[EXERCISE REQUIREMENTS]: Quote the listing below word for word, stopping after the line that contains "from mathutils.geometry import".
_ _ _ _ _ _ _
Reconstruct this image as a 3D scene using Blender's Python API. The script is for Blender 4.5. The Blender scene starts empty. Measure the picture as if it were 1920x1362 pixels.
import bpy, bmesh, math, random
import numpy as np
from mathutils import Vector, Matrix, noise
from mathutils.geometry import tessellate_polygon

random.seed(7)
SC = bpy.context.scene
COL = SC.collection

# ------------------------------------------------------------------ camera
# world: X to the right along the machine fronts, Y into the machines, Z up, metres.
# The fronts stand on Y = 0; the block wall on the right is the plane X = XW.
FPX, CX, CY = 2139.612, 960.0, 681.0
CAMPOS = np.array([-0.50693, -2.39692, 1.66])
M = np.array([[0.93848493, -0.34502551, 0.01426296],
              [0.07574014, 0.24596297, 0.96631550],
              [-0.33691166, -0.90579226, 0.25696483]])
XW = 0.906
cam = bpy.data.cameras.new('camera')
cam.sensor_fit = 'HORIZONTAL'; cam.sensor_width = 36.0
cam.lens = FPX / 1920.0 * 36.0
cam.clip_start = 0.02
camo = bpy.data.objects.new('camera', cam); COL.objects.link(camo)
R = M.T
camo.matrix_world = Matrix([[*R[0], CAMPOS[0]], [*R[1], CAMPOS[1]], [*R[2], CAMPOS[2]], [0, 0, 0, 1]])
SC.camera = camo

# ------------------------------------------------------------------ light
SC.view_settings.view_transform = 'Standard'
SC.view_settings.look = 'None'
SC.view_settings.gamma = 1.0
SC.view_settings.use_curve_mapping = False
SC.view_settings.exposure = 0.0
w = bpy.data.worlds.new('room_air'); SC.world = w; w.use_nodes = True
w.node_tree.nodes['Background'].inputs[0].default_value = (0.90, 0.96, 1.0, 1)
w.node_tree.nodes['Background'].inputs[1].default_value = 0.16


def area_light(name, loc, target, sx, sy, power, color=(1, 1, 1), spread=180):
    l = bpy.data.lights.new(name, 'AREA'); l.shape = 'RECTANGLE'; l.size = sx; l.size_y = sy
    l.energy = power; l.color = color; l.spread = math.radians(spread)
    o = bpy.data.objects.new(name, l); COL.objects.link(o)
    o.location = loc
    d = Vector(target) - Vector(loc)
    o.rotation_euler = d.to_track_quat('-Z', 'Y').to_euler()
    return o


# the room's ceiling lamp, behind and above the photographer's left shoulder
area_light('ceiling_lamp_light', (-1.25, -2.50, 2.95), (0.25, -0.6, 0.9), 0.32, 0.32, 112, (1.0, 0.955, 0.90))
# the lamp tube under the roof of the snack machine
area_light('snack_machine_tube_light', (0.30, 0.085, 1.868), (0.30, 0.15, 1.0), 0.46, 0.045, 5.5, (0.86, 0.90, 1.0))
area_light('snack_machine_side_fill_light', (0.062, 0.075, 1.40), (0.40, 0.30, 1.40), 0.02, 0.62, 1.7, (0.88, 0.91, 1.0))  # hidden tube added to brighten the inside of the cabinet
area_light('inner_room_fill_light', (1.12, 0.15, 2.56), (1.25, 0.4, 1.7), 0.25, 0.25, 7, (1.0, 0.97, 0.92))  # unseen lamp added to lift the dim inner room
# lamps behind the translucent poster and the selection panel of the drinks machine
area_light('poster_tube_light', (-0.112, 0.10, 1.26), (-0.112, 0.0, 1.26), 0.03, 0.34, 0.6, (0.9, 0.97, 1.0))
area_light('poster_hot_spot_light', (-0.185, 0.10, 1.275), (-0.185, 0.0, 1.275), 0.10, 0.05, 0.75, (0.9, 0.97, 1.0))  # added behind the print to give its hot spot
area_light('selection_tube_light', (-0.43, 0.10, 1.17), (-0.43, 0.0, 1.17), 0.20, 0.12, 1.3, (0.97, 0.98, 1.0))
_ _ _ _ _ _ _
[REPLY TO THE TASK]:
Reconstruct this image as a 3D scene using Blender's Python API. The script is for Blender 4.5. The Blender scene starts empty. Measure the picture as if it were 1920x1362 pixels.
import bpy, bmesh, math, random
import numpy as np
from mathutils import Vector, Matrix, noise
from mathutils.geometry import tessellate_polygon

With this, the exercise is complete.